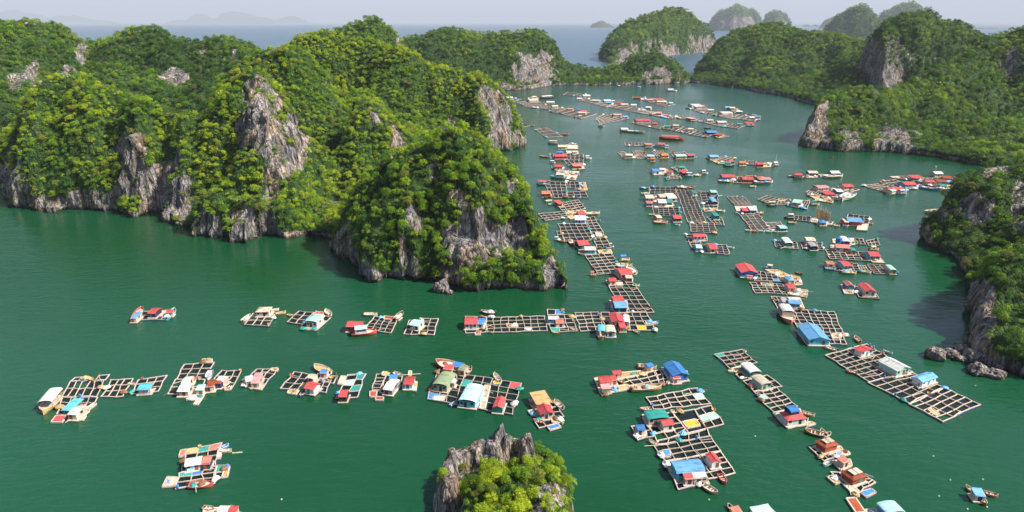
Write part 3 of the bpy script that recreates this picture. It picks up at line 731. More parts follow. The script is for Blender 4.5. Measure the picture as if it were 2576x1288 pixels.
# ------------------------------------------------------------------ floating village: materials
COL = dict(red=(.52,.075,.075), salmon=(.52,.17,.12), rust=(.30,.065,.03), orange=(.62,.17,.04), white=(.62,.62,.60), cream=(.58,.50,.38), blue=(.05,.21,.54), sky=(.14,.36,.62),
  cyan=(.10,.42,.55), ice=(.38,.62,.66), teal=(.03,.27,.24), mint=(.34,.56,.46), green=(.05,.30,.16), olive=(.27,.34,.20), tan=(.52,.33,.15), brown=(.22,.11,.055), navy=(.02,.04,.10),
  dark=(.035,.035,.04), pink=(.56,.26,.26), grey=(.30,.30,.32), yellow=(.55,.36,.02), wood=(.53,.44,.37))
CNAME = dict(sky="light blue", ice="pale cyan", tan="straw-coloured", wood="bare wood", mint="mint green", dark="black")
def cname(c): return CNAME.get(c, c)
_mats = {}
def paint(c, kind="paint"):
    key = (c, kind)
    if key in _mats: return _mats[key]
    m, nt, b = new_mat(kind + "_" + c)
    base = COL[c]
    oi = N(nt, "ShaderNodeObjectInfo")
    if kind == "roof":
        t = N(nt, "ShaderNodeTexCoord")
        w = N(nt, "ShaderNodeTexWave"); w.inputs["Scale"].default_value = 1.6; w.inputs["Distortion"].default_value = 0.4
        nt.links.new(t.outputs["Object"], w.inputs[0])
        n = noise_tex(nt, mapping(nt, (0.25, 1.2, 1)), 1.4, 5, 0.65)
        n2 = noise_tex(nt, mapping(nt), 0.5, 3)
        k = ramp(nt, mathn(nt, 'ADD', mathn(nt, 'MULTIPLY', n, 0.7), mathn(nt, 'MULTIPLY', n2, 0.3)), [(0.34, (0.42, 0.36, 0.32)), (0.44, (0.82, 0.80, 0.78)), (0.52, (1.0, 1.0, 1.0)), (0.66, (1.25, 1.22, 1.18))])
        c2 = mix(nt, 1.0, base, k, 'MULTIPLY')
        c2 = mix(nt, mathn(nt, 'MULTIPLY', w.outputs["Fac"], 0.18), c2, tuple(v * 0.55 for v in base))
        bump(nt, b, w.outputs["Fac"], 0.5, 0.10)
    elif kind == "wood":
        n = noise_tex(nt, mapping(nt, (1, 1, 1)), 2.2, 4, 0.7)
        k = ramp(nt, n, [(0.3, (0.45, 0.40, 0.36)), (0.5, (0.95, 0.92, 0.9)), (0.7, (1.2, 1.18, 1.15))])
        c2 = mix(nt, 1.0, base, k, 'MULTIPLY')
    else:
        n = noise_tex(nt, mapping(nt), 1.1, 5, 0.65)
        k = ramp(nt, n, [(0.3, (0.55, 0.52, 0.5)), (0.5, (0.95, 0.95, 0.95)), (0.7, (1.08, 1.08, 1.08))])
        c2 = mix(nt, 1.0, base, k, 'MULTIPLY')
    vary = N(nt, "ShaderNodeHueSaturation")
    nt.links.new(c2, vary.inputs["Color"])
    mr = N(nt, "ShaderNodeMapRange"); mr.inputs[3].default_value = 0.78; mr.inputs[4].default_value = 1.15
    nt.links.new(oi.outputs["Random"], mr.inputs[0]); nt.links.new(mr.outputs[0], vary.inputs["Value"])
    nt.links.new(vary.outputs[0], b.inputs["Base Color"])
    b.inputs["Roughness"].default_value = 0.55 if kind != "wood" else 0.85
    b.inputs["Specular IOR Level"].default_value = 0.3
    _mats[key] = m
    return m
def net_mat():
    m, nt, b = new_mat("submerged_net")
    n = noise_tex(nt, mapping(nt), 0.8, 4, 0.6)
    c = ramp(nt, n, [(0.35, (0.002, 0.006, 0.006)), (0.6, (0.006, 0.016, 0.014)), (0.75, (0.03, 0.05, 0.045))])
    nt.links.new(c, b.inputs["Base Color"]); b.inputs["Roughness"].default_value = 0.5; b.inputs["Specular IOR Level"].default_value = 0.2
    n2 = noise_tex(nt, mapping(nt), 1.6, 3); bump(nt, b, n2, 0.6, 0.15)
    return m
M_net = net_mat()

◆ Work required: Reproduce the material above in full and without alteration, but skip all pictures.

◆ Exercise result:
Write part 3 of the bpy script that recreates this picture. It picks up at line 731. More parts follow. The script is for Blender 4.5. Measure the picture as if it were 2576x1288 pixels.
# ------------------------------------------------------------------ floating village: materials
COL = dict(red=(.52,.075,.075), salmon=(.52,.17,.12), rust=(.30,.065,.03), orange=(.62,.17,.04), white=(.62,.62,.60), cream=(.58,.50,.38), blue=(.05,.21,.54), sky=(.14,.36,.62),
  cyan=(.10,.42,.55), ice=(.38,.62,.66), teal=(.03,.27,.24), mint=(.34,.56,.46), green=(.05,.30,.16), olive=(.27,.34,.20), tan=(.52,.33,.15), brown=(.22,.11,.055), navy=(.02,.04,.10),
  dark=(.035,.035,.04), pink=(.56,.26,.26), grey=(.30,.30,.32), yellow=(.55,.36,.02), wood=(.53,.44,.37))
CNAME = dict(sky="light blue", ice="pale cyan", tan="straw-coloured", wood="bare wood", mint="mint green", dark="black")
def cname(c): return CNAME.get(c, c)
_mats = {}
def paint(c, kind="paint"):
    key = (c, kind)
    if key in _mats: return _mats[key]
    m, nt, b = new_mat(kind + "_" + c)
    base = COL[c]
    oi = N(nt, "ShaderNodeObjectInfo")
    if kind == "roof":
        t = N(nt, "ShaderNodeTexCoord")
        w = N(nt, "ShaderNodeTexWave"); w.inputs["Scale"].default_value = 1.6; w.inputs["Distortion"].default_value = 0.4
        nt.links.new(t.outputs["Object"], w.inputs[0])
        n = noise_tex(nt, mapping(nt, (0.25, 1.2, 1)), 1.4, 5, 0.65)
        n2 = noise_tex(nt, mapping(nt), 0.5, 3)
        k = ramp(nt, mathn(nt, 'ADD', mathn(nt, 'MULTIPLY', n, 0.7), mathn(nt, 'MULTIPLY', n2, 0.3)), [(0.34, (0.42, 0.36, 0.32)), (0.44, (0.82, 0.80, 0.78)), (0.52, (1.0, 1.0, 1.0)), (0.66, (1.25, 1.22, 1.18))])
        c2 = mix(nt, 1.0, base, k, 'MULTIPLY')
        c2 = mix(nt, mathn(nt, 'MULTIPLY', w.outputs["Fac"], 0.18), c2, tuple(v * 0.55 for v in base))
        bump(nt, b, w.outputs["Fac"], 0.5, 0.10)
    elif kind == "wood":
        n = noise_tex(nt, mapping(nt, (1, 1, 1)), 2.2, 4, 0.7)
        k = ramp(nt, n, [(0.3, (0.45, 0.40, 0.36)), (0.5, (0.95, 0.92, 0.9)), (0.7, (1.2, 1.18, 1.15))])
        c2 = mix(nt, 1.0, base, k, 'MULTIPLY')
    else:
        n = noise_tex(nt, mapping(nt), 1.1, 5, 0.65)
        k = ramp(nt, n, [(0.3, (0.55, 0.52, 0.5)), (0.5, (0.95, 0.95, 0.95)), (0.7, (1.08, 1.08, 1.08))])
        c2 = mix(nt, 1.0, base, k, 'MULTIPLY')
    vary = N(nt, "ShaderNodeHueSaturation")
    nt.links.new(c2, vary.inputs["Color"])
    mr = N(nt, "ShaderNodeMapRange"); mr.inputs[3].default_value = 0.78; mr.inputs[4].default_value = 1.15
    nt.links.new(oi.outputs["Random"], mr.inputs[0]); nt.links.new(mr.outputs[0], vary.inputs["Value"])
    nt.links.new(vary.outputs[0], b.inputs["Base Color"])
    b.inputs["Roughness"].default_value = 0.55 if kind != "wood" else 0.85
    b.inputs["Specular IOR Level"].default_value = 0.3
    _mats[key] = m
    return m
def net_mat():
    m, nt, b = new_mat("submerged_net")
    n = noise_tex(nt, mapping(nt), 0.8, 4, 0.6)
    c = ramp(nt, n, [(0.35, (0.002, 0.006, 0.006)), (0.6, (0.006, 0.016, 0.014)), (0.75, (0.03, 0.05, 0.045))])
    nt.links.new(c, b.inputs["Base Color"]); b.inputs["Roughness"].default_value = 0.5; b.inputs["Specular IOR Level"].default_value = 0.2
    n2 = noise_tex(nt, mapping(nt), 1.6, 3); bump(nt, b, n2, 0.6, 0.15)
    return m
M_net = net_mat()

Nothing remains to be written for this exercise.